Ashley Smith had a foundation of faith in her life—a foundation that literally made a life-and-death difference in a very difficult situation. (Please hear that, you parents who tell your children you’re “too busy” to bring them to Mass every Sunday. Know that you are depriving them of that foundation!)
But it’s also clear that Ashley Smith has been personalizing her faith recently, deepening her conversion, and striving to grow in her relationship with the risen Lord. That’s no doubt why she was reading The Purpose-Driven Life and the Bible in her spare time, as opposed to the latest trashy novels or the latest issue of Cosmopolitan. And that’s why she was able to touch the mind and heart of a hardened criminal like Brian Nichols!
My point is that if Ashley Smith can change and become a good witness for the Lord, then so can we, regardless of our spiritual condition at the present moment. In fact, for some of us, a simple stroll into a reconciliation room is really all that we need to turn us around and get us headed in the right direction.
Jesus Christ died and rose from the dead so that the gates of heaven would be opened and so that we could live with him forever. He died and rose, that we might share his resurrected life for all eternity.
But we only receive the fullness of that resurrected life in the future if we witness to it NOW, by living a life faithful to our Baptism.

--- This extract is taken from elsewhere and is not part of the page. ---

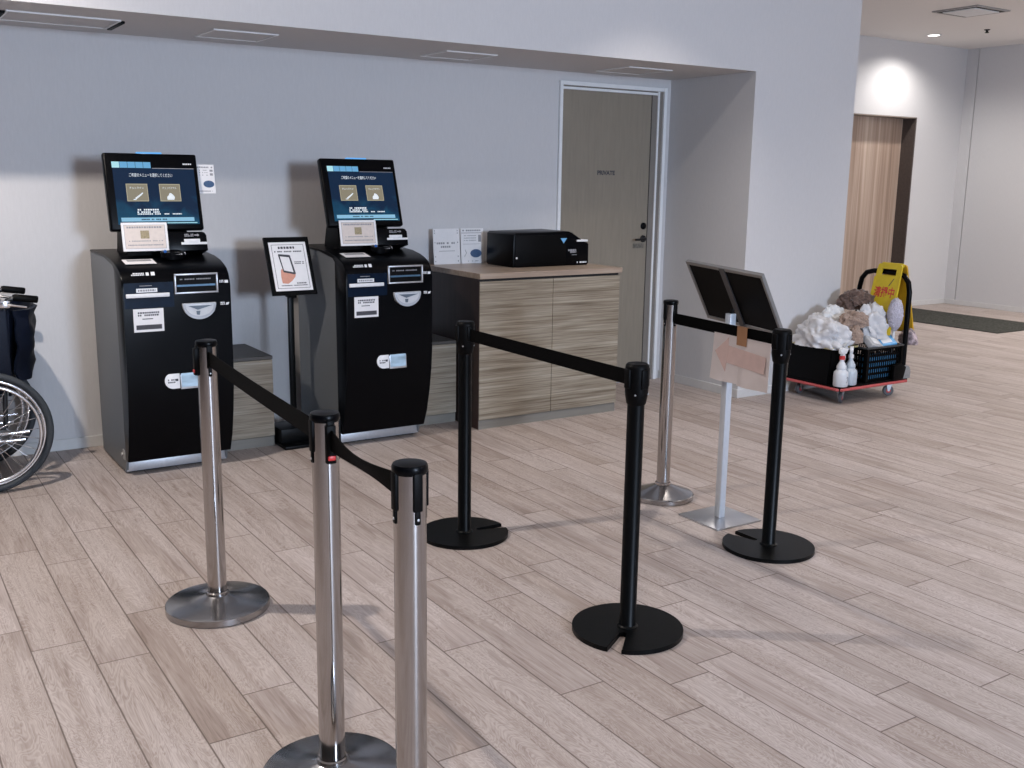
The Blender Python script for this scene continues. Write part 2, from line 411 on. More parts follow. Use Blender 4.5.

Lord Jesus, risen and glorious Savior, we ask you on this Easter Sunday to bless Ashley Smith in a special way for the incredible witness she gave to the world two weeks ago. We thank you for filling her with the wisdom and courage she needed to love her enemy and share the truth with him. We ask you now to give her the grace that she needs to continue her witness to your risen life. And please, Lord Jesus, give to each and every one of us that very same grace, so that someday we will all share in the fullness of your risen life. Amen.